PROBLEM TO SOLVE:
For the records below, give the count of lines holding the word "from" and nothing more.

RECORDS:
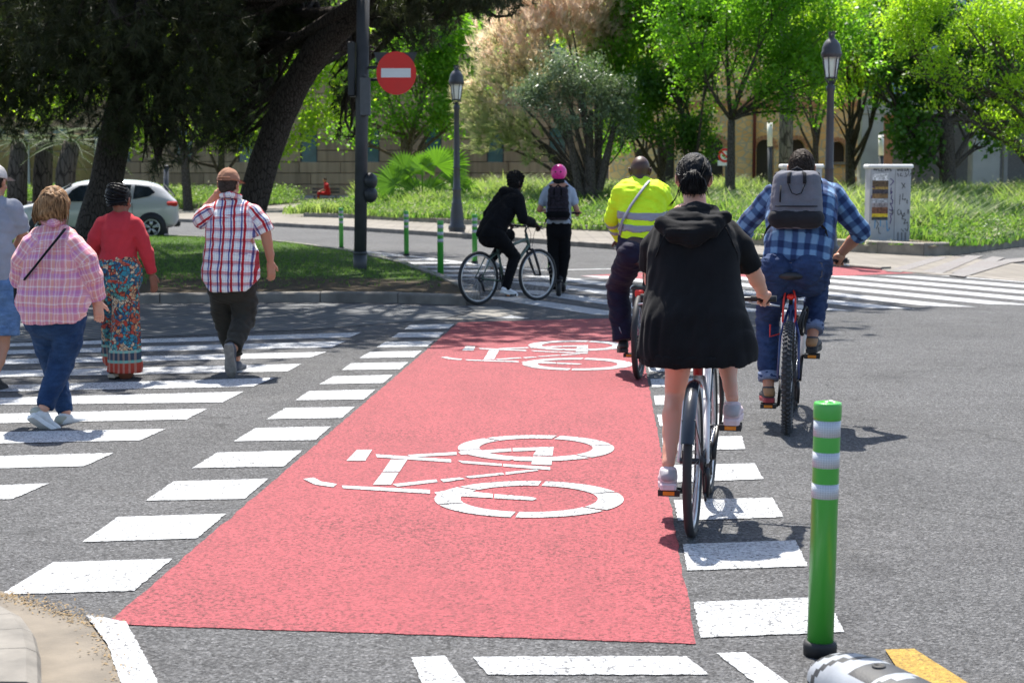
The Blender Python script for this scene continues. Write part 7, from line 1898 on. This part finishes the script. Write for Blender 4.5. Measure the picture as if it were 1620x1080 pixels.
sr = [N(400, 338, .03, 14.5), N(413, 353, .02, 14), N(420, 368, .02, 14)]; sl = [N(332, 338, .03, 14.5), N(322, 345, .05, 14), N(318, 350, .12, 13)]
shirt, rw_ = walker_top(p, 'shirt', rows, [sr, sl], CHK, (.06, .09, .12, .14, .155, .175, .185), (N(366, 454, 0)[:3], (0, .15, -1)), (.007, 18, (1, 1, .6), 71), cuts=[(N(404, 446, 0)[:3], (.6, 0, -.6)), (N(322, 442, 0)[:3], (-.6, 0, -.6))])
p.garment('collar', [[N(351, 309, .02, 4.5), N(364, 308, -.03, 5.5), N(379, 311, .02, 4.5)]], CHK, None, .02, .009, parent=shirt)
LA = [N(382, 452, .0, 22), N(386, 480, .02, 21), N(385, 505, .0, 18), N(376, 530, -.16, 15), N(368, 550, -.30, 13)]; LB = [N(351, 452, .0, 21), N(353, 490, .1, 19), N(361, 530, .14, 15), N(373, 565, .13, 11.5)]
trousers(p, 'trousers', [N(366, 440, .01, 36), N(367, 452, .0, 38), N(367, 458, .0, 37)], [LA, LB], cloth_mat('olive_brown_twill', (.030, .028, .022), .85, .2), (.12, .13, .125), N(366, 430, 0)[:3], (.007, 24, (.6, .6, 1.4), 72))
DT = mat('slate_trainer', (.06, .065, .08), .7, .15, 30); SOLEG = mat('grey_lug_sole', (.20, .19, .17), .8, .25, 25, .6, 60)
p.shoe(N(367, 551, -.31), -p.up * .97 + p.fw * .25, p.fw * .95 + p.up * .25, DT, SOLEG, .29, w=.05)
p.shoe(N(374, 572, .13), p.fw, p.up, DT, SOLEG, .28, parts=DT)
for L_ in (LA, LB): p.limb([(*q[:3], q[3] * .7) for q in L_])
p.limb([(*sr[2][:3], .048), (*N(423, 384, .04)[:3], .043), (*N(427, 402, .06)[:3], .036), (*N(428, 416, .08)[:3], .027)]); p.hand(N(428, 416, .08), -p.up + p.rt * .05 + p.fw * .1, p.rt * .6 - p.fw * .7, .45, 1, 1.08)
ha = np.array(N(348, 302, .17)[:3]); p.limb([(*sl[2][:3], .046), (*N(328, 328, .22)[:3], .040), (*ha, .028)]); p.hand(ha, p.rt * .7 + p.up * .5 + p.fw * .4, -p.fw + p.up * .6, .3, -1, 1.05)
p.torso(rw_, .6, .04); p.head(N(362, 292, .07), 1.03, .06, .1, N(364, 314, .05, 10.5))
p.hair('hair', hair_mat('greying_short_hair', (.02, .014, .010), (.07, .055, .045), .7, (70, 70, 70)), 1.05, .02, -.07, .002, 160, None, extra=[((0, -.055, -.03), (.062, .05, .05))], seed=19, nape=.15)
p.done()
def cap(label, p, m_, grow=1.13):
    root = thing('cap', label, 'cap', tuple(p.hc + p.hu * .03)); A = [p.hr, p.hf, p.hu]; S = SDF(.0075, .02)
    S.ell(p.hc + p.hu * .03 - p.hf * .008, np.array([.079, .098, .094]) * p.hs * grow, A); S.cut(p.hc + p.hu * .028 * p.hs - p.hf * .0, -p.hu + p.hf * -.05); S.folds(.003, 40, (1, 1, 1), 2)
    V, F = S.run(); cr_ = mesh('crown', V, F, m_, root, True)
    mb = MB(); V = []
    for i in range(9):
        a = (i / 8 - .5) * 2.0
        for r0 in (.085, .165): V.append(p.hc + p.hu * (.042 - (r0 - .085) * .25) * p.hs + (p.hr * math.sin(a) * (.088 if r0 < .1 else .10) + p.hf * (.02 + r0 * (.55 + .45 * math.cos(a)))) * p.hs)
    V += [v - p.hu * .006 for v in V]
    F = [[2 * i, 2 * i + 2, 2 * i + 3, 2 * i + 1] for i in range(8)] + [[18 + 2 * i, 18 + 2 * i + 1, 18 + 2 * i + 3, 18 + 2 * i + 2] for i in range(8)] + [[2 * i + 1, 2 * i + 3, 21 + 2 * i, 19 + 2 * i] for i in range(8)]
    mb.add(V, F, True); mb.build('peak', m_, root)
    mb = MB(); mb.ell(p.hc + p.hu * .03 * p.hs - p.hf * .008 + p.hu * .094 * p.hs * grow, (.008, .008, .005), 10, 6); mb.build('button', m_, cr_)
    mb = MB()
    for z in (.030, .052): mb.tube([p.hc + p.hu * z * p.hs - p.hf * (.008 + .103 * grow * math.cos(a)) * p.hs + p.hr * .083 * grow * math.sin(a) * p.hs for a in np.linspace(-.6, .6, 9)], .004, 5)
    mb.build('strap', m_, root)
    return root
cap('brown baseball cap on the man in the checked shirt', p, cloth_mat('brown_cap_cotton', (.28, .14, .085), .85, .2))

# ---------- man at the left edge in the grey shirt
p = Person('man in grey shirt, denim shorts and pale cap at the left edge', 12.7, R(-8), G(-22, 612), SK_TAN); N = p.N
rows = [N(-12, 321, .03, 20), N(-14, 336, .03, 39), N(-16, 356, .02, 44), N(-18, 390, .0, 42), N(-20, 420, -.01, 44), N(-20, 444, -.01, 46)]
sr = [N(20, 332, .02, 17), N(27, 350, .04, 16), N(32, 364, .08, 15)]; sl = [N(-52, 332, .02, 17), N(-64, 352, .0, 16), N(-70, 368, .0, 15)]
sh_, rw_ = walker_top(p, 'shirt', rows, [sr, sl], cloth_mat('heather_grey', (.25, .26, .30), .9, .12), (.07, .11, .14, .15, .16, .165), (N(-20, 444, 0)[:3], (0, .05, -1)), (.008, 16, (1, 1, .7), 81))
LA = [N(4, 450, .0, 28), N(4, 490, .0, 28), N(2, 528, .0, 28)]; LB = [N(-42, 450, .0, 27), N(-42, 490, .1, 26), N(-42, 528, .2, 26)]
trousers(p, 'shorts', [N(-20, 432, .0, 42), N(-20, 452, -.01, 47), N(-20, 465, -.01, 46)], [LA, LB], D_LIGHT, (.15, .165, .16), N(-20, 426, 0)[:3], (.007, 24, (.8, .8, 1.2), 82))
p.limb([(*LA[2][:3], .075), (*N(2, 545, .0)[:3], .062), (*N(-4, 570, -.08)[:3], .056), (*N(-12, 596, -.2)[:3], .038)]); p.limb([(*LB[2][:3], .07), (*N(-42, 560, .25)[:3], .055), (*N(-42, 596, .3)[:3], .038)])
p.shoe(N(-10, 592, -.2), p.fw * .8 - p.up * .4 + p.rt * .3, p.up + p.fw * .4, mat('black_trainer', (.03, .03, .03), .7), RUB_B, .28, parts=mat('grey_knit', (.2, .19, .17), .8)); a = np.array(N(-42, 600, .3)[:3]); a[2] = .095
p.shoe(a, p.fw, p.up, mat('black_trainer', (.03, .03, .03), .7), RUB_B, .28)
p.limb([(*sr[2][:3], .046), (*N(36, 374, .12)[:3], .042), (*N(22, 395, .32)[:3], .028)]); p.hand(N(22, 395, .32), p.fw - p.rt * .6, p.up, .5, -1, 1.05)
p.limb([(*sl[2][:3], .046), (*N(-76, 395, .05)[:3], .042), (*N(-80, 430, .1)[:3], .028)]); p.hand(N(-80, 432, .1), -p.up, -p.rt, .4, -1, 1.05)
p.torso(rw_, .6, .04); p.head(N(-8, 288, .05), 1.04, .05, .35, N(-10, 316, .03, 13))
p.hair('hair', hair_mat('dark_short_hair', (.012, .009, .007), (.05, .04, .03), .7, (70, 70, 70)), 1.05, .02, -.07, .002, 160, None, extra=[((0, -.055, -.03), (.062, .05, .05))], seed=23, nape=.15)
p.done(); cap('pale grey cap on the man cut off by the left edge', p, cloth_mat('pale_cap_cotton', (.48, .45, .42), .85, .1))

# ---------- far off person sitting on a bench
Yb_ = 90.0
bn = thing('park_bench', 'dark bench in the grass under the seated person in red', 'bench', tuple(gnd(516, Yb_, .12)))
q = gnd(516, Yb_, .12)
for i in range(3): MB().box(q + [.0, -.15 + .16 * i, .45], (1.5, .13, .04)).build('seat_slat', M_IRON, bn)
for i in range(2): MB().box(q + [.0, .28, .62 + .18 * i], (1.5, .04, .13)).build('back_slat', M_IRON, bn)
for x in (-.6, .6): MB().box(q + [x, 0, .22], (.06, .45, .44)).build('leg', M_IRON, bn)
p = Person('distant person dressed in red sitting on a bench in the tall grass', Yb_, R(250), tuple(q), SK_TAN)
RC = cloth_mat('red_sportswear', (.42, .02, .02), .8, .1); o_ = q
J = lambda x, y, z: o_ + np.array([x, y, z])
rows = [(*J(.0, 0, 1.12), .10, .07), (*J(.05, 0, 1.02), .20, .11), (*J(.12, 0, .75), .18, .12), (*J(.15, 0, .55), .19, .14)]
aL = [[(*J(.05, s_ * .2, 1.02), .07), (*J(.0, s_ * .28, .78), .06), (*J(-.28, s_ * .15, .68), .04)] for s_ in (-1, 1)]
p.garment('shirt', [rows, aL[0][:2], aL[1][:2]], RC, .6, .03, .016)
lg = [[(*J(.1, s_ * .1, .54), .10), (*J(-.36, s_ * .13, .58), .075), (*J(-.42, s_ * .13, .12), .05)] for s_ in (-1, 1)]
p.garment('trousers', [[(*J(.14, 0, .56), .17, .13), (*J(.1, 0, .54), .17, .12)], *lg], RC, .6, .03, .016)
for s_ in (0, 1): p.limb(aL[s_][1:]); p.limb(lg[s_], .02); p.shoe(J(-.42, (-.13, .13)[s_], .10), p.fw, p.up, mat('pale_shoe', (.5, .35, .3), .7), RUB_W, .27)
p.hand(aL[0][2], p.fw, p.up, .5, 1); p.hand(aL[1][2], p.fw, p.up, .5, -1)
p.torso(rows, .6, .03); p.head(J(-.03, 0, 1.30), 1.0, .2, 0, (*J(.0, 0, 1.12), .05)); p.hair('hair', hair_mat('dark_short_hair2', (.01, .008, .006), (.03, .025, .02), .7), 1.06, .03, -.05, .003, 60)
p.done()
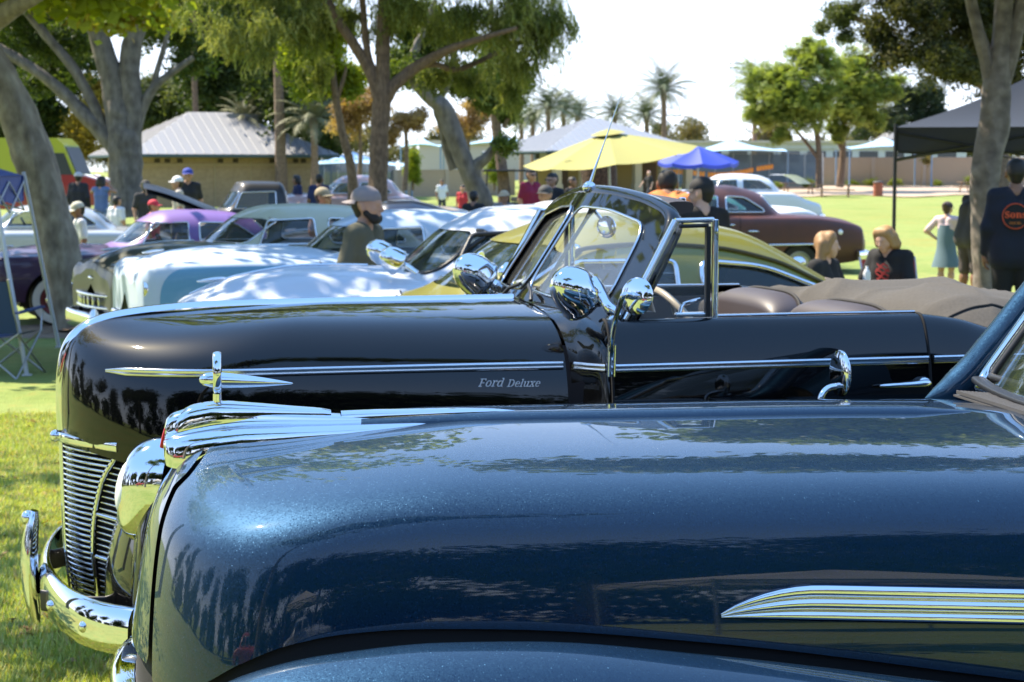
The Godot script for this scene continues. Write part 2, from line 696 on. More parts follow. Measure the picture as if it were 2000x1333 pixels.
func headlight(car: Node3D, p: Vector3, r := 0.095, yaw := 0.0) -> void:
	var t := Transform3D(Basis(Vector3.UP, yaw) * Basis(Vector3.BACK, PI / 2), p)
	var m := MB.new()
	m.lathe([Vector2(r * 1.02, -0.09), Vector2(r * 1.1, -0.01), Vector2(r * 1.04, 0.025), Vector2(r * 0.9, 0.03), Vector2(r * 0.86, 0.0)], t, 24)
	var o := part(car, "headlight", m, M("chrome"))
	var l := MB.new()
	l.lathe([Vector2(r * 0.9, 0.005), Vector2(r * 0.6, 0.03), Vector2(0.0, 0.042)], t, 24)
	part(o, "lens", l, M("lamp_glass"))

# a curved bar across the car at height h: x = x0 + bend * (w / half)^2, its ends turned back
func cross_bar(half: float, x0: float, bend: float, h: float, prof: PackedVector2Array, hook := 0.0) -> MB:
	var path := []
	for k in 33:
		var q := -1.0 + k / 16.0
		var x := x0 + bend * q * q + hook * pow(absf(q), 8.0)
		path.append(Vector3(x, h, q * half))
	var m := MB.new()
	m.sweep(path, prof, 1.0, false, true, Vector3.UP)
	return m

func bar_profile(d: float, h: float) -> PackedVector2Array:
	# rounded blade: d deep, h high
	var p := PackedVector2Array()
	for k in 14:
		var a := TAU * k / 14
		p.append(Vector2(signf(cos(a)) * pow(absf(cos(a)), 0.7) * d * 0.5, signf(sin(a)) * pow(absf(sin(a)), 0.55) * h * 0.5))
	return p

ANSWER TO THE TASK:
2